How each session is organized

Every session follows a consistent rhythm: brief concept introduction, individual construction time, group practice, and structured feedback.

Concept Introduction (15 min)

Each session opens with a brief, focused explanation of the concept we're working on. This is not a lecture — it's a framing so everyone understands the purpose of the practice that follows. We use real examples from the kinds of work participants do.

Individual Construction (25 min)

Each participant works on their own version of the concept — their value proposition, their quote structure, their follow-up script. The facilitator moves through the room providing guidance and asking questions that help sharpen the thinking.

Group Practice (40 min)

Each participant presents what they've built to the group. Others in the room play the role of potential clients — asking questions, raising objections, and responding as a real client would. This is where the real learning happens.

Structured Feedback (20 min)

After each practice round, the facilitator provides specific, actionable feedback. The group also contributes observations. The goal is not to critique but to identify one or two adjustments that would make the presentation more effective.

Between Sessions

What happens outside the room matters too

Each session ends with a small, specific assignment designed to be completed before the next meeting.

After Session 1

You'll practice your value introduction with at least two people in your life — a friend, a family member, or an existing client. The goal is not to sell them anything, but to say the words out loud in a low-stakes environment and note what feels natural and what feels forced.

After Session 2

You'll draft a quote for a real or hypothetical project using the structure we built together. If you have a pending quote in your real work, this is the one to use. You'll bring it to Session 3 for review and refinement.

After Session 3

You leave with a complete personal sales toolkit: your value proposition, your quoting template, your follow-up script, and your closing approach. The assignment is to use it in a real client interaction within the following two weeks.

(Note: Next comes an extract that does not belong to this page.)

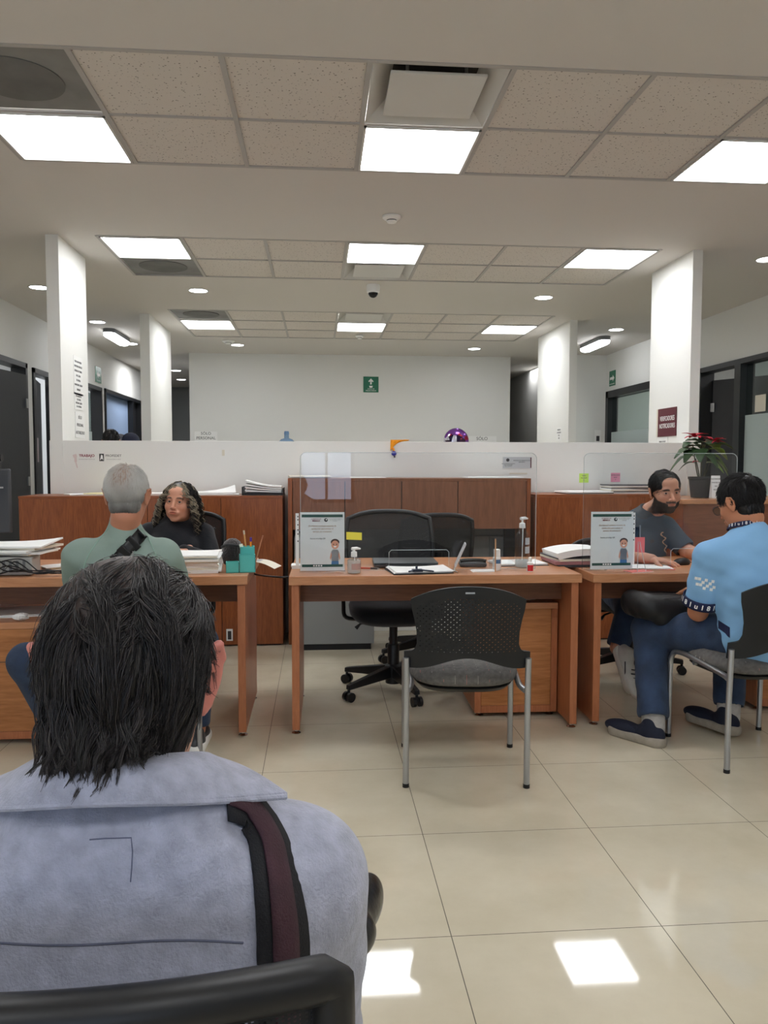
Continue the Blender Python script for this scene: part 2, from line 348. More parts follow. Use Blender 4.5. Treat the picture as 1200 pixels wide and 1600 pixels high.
for bi, j, lb in ((0, 0, 'large white square air diffuser in front of the nearest middle lit panel'), (1, 1, 'white square air diffuser behind the middle lit panel, by the dome camera'), (2, 0, 'white square air diffuser in the farthest ceiling grid')):
    x, y = GX+3.5*T, BANDS[bi][0]+(j+.5)*T
    r = empty('air_diffuser', (x, y, H), 0, lb, 'air vent', 'square air diffusers'); w = T/2-.014
    b = B(); q = .19
    for a in range(4):
        R = RZ(a*PI/2); P = [Vector((-w, -w, .0)), Vector((w, -w, .0)), Vector((q, -q, .085)), Vector((-q, -q, .085))]; Q = [p+Vector((0, 0, .006)) for p in P]
        b.add([R @ p for p in P+Q], [(0, 1, 2, 3), (7, 6, 5, 4), (0, 4, 5, 1), (3, 2, 6, 7)])
    b.out('housing', M['white_metal'], r, smooth=False)
    B().box((0, 0, .09), (2*q, 2*q, .006)).out('duct', M['gap'], r, smooth=False)
    B().box((0, 0, .008), (.42, .42, .012)).out('plate', M['white_metal'], r, bevel=.003)
    for sx in (-1, 1):
        for sy in (-1, 1): B().cyl((sx*.13, sy*.13, .012), (sx*.13, sy*.13, .088), .008, n=8).out('hanger', M['grey'], r)
for bi, j, lb in ((0, 0, 'grey perforated return vent at the near left corner of the ceiling'), (1, 1, 'grey perforated return vent behind the left lit panel above the first pillar'), (2, 0, 'grey perforated return vent in the farthest ceiling grid')):
    x, y = GX+.5*T, BANDS[bi][0]+(j+.5)*T
    r = empty('return_vent', (x, y, H), 0, lb, 'air vent', 'perforated return vents')
    B().box((0, 0, .012), (T-.03, T-.03, .008)).out('grille', M['vent_grey'], r, smooth=False)
    B().lathe([(.2, .0035), (.2, .0075)], n=40).out('duct_opening', mat('duct_grey', (104, 104, 102), .7, var=.2, vscale=5), r)
# downlights, tube lamps, detectors, camera
for k, (x, y, lb) in enumerate([(-2.633, 7.82, 'round white downlight left of the first left pillar'), (-1.146, 7.82, 'round white downlight right of the first left pillar'), (2.255, 7.83, 'round white downlight left of the first right pillar'),
    (-2.593, 9.65, 'round white downlight just right of the first left pillar, above the oval lamp'), (-2.595, 11.35, 'round white downlight beside the left oval bulkhead lamp'), (3.691, 9.6, 'round white downlight between the two right pillars'),
    (-1.127, 11.33, 'round white downlight near the far wall, left side'), (2.262, 11.38, 'round white downlight near the far wall, right side'), (3.647, 6.217, 'round white downlight cut by the right edge of the photo'),
    (-2.545, 14.54, 'small downlight deep in the left passage behind the second pillar'), (-2.717, 16.09, 'smallest downlight deepest in the left passage')]):
    r = empty('downlight', (x, y, H), 0, lb, 'downlight', 'round ceiling downlights')
    B().lathe([(.084, -.004), (.098, -.004), (.1, 0), (.1, .004), (.084, .004)], n=32, ring=True).out('trim_ring', M['white_metal'], r)
    B().lathe([(.001, -.002), (.085, -.002), (.085, .003), (.001, .003)], n=32).out('lens', M['downlens'], r)
for x, lb in ((-2.58, 'oval bulkhead lamp on the ceiling of the left passage'), (3.74, 'oval bulkhead lamp on the ceiling of the right passage')):
    r = empty('bulkhead_lamp', (x, 10.5, H), 0, lb, 'lamp', 'oval bulkhead lamps')
    st = lambda w, l, z: [(math.copysign(1, math.sin(a))*0+w*math.sin(a), (l-w)*(1 if math.cos(a) > 0 else -1)+w*math.cos(a), z) for a in np.linspace(0, 2*PI, 32, endpoint=False)]
    b = B(); P = [(p[0], p[1]) for p in st(.075, .44, 0)]
    b.prism(P, lambda u, v, t: (u, v, -.05*t)); b.out('base', M['grey'], r)
    b = B(); V = []
    for s_, z in ((1, -.05), (.96, -.085), (.7, -.1), (.2, -.104)): V += [(p[0]*s_*.95, p[1]*(.97 if s_ < 1 else 1)*(1 if s_ > .8 else .85+.1*s_), z) for p in st(.075, .44, 0)]
    Fc = [(q*32+i, q*32+(i+1) % 32, (q+1)*32+(i+1) % 32, (q+1)*32+i) for q in range(3) for i in range(32)]+[tuple(96+i for i in range(32)), tuple(range(31, -1, -1))]
    b.add(V, Fc); b.out('cover', mat('lit_cover', (250, 252, 255), .4, emit=7), r)
for x, y, lb, s_ in ((.498, 5.37, 'round white smoke detector on the ceiling between the near and middle light rows', 1), (.544, 10.33, 'round white smoke detector beyond the farthest middle lit panel', .9), (-1.207, 10.93, 'flat white round detector beside the far left downlight', 1.35)):
    r = empty('smoke_detector', (x, y, H), 0, lb, 'smoke detector')
    B().lathe([(.05*s_, 0), (.062*s_, -.004), (.062*s_, -.016), (.05*s_, -.026), (.038*s_, -.03)], n=28).out('base', M['white_plastic'], r)
    B().lathe([(.034*s_, -.03), (.034*s_, -.036), (.001, -.036)], n=28).out('sensor_grille', M['darkgrey'], r)
    B().lathe([(.036*s_, -.036), (.03*s_, -.046), (.001, -.048)], n=28).out('cap', M['white_plastic'], r)
r = empty('dome_camera', (.516, 7.424, H), 0, 'white dome security camera with a black eye on the ceiling', 'camera')
B().lathe([(.06, 0), (.064, -.02), (.058, -.07), (.05, -.076)], n=28).out('housing', M['white_plastic'], r)
B().lathe([(.047, -.07), (.044, -.09), (.03, -.11), (.012, -.12), (.001, -.121)], n=28).out('dome', mat('smoked_dome', (12, 12, 14), .08), r)
# walls
PARTS = []
def wall_x(name, x0, x1, ops, y0, y1):
    """wall along y with openings (ya, yb, za, zb)"""
    b = B(); y = y0
    for ya, yb, za, zb in sorted(ops):
        b.span((x0, y, 0), (x1, ya, H)); b.span((x0, ya, zb), (x1, yb, H))
        if za > 0: b.span((x0, ya, 0), (x1, yb, za))
        y = yb
    b.span((x0, y, 0), (x1, y1, H)); return struct(b, name, M['wall'], smooth=False)
wall_x('wall_left', XL-.14, XL, [(6.2, 9.02, 0, 2.39), (9.2, 10.1, 0, 2.37), (10.9, 12.03, 0, 2.41), (12.2, 14.66, .9, 2.42)], YB, 17.7)
wall_x('wall_right', XR, XR+.14, [(6.2, 8.84, 0, 2.4), (9.3, 11.8, 0, 2.4)], YB, 11.86)
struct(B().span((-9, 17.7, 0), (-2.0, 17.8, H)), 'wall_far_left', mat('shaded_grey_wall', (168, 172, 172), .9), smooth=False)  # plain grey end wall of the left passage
struct(B().span((3.9, 11.86, 0), (7, 12.0, H)).span((3.78, 11.86, 0), (3.9, 20, H)), 'wall_far_right', M['wall'], smooth=False)
struct(B().span((-1.94, YF, 0), (3.0, YF+.14, H)), 'wall_far', M['wall'], smooth=False)
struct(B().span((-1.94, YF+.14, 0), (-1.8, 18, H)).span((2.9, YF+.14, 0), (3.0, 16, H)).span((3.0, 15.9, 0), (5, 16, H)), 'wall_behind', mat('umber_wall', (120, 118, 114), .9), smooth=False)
# side rooms behind the openings so that they are not open to the sky
b = B()
b.span((-6.4, 5.9, 0), (-6.3, 17.7, H)); b.span((-6.4, 5.8, 0), (XL-.14, 5.9, H)); b.span((-6.3, 9.08, 0), (XL-.14, 9.14, H)); b.span((-6.3, 12.06, 0), (XL-.14, 12.14, H)); b.span((-6.3, 10.4, 0), (XL-.14, 10.5, H))
struct(b, 'wall_side_left', mat('side_room_paint', (222, 225, 228), .9), smooth=False)
b = B(); b.span((8.3, 4, 0), (8.4, 12, H)); b.span((XR+.14, 9.02, 0), (8.3, 9.1, H)); b.span((XR+.14, 4, 0), (8.3, 4.1, H)); b.span((XR+.14, 11.9, 0), (8.3, 12, H))
struct(b, 'wall_side_right', mat('side_room_grey', (196, 198, 196), .9), smooth=False)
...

Small group giving structured feedback during workshop
Group Size & Environment

Small by design

We deliberately keep the cohort small. When there are too many people in the room, practice time gets compressed, feedback becomes generic, and the facilitator can't give each person the individual attention their work deserves.

A smaller group also creates a safer environment to practice. It's easier to speak in front of six people you've been working with for two sessions than it is to present to a room of strangers. That psychological safety is part of what makes the practice effective.

Psychologically safe environment

Everyone in the room is in the same situation. The group dynamic is supportive, not competitive.

Specific, individual feedback

The facilitator knows each participant's work and context, so feedback is relevant to your actual situation.

Cross-industry learning

Hearing how a plumber and a graphic designer both struggle with the same pricing conversation is unexpectedly clarifying.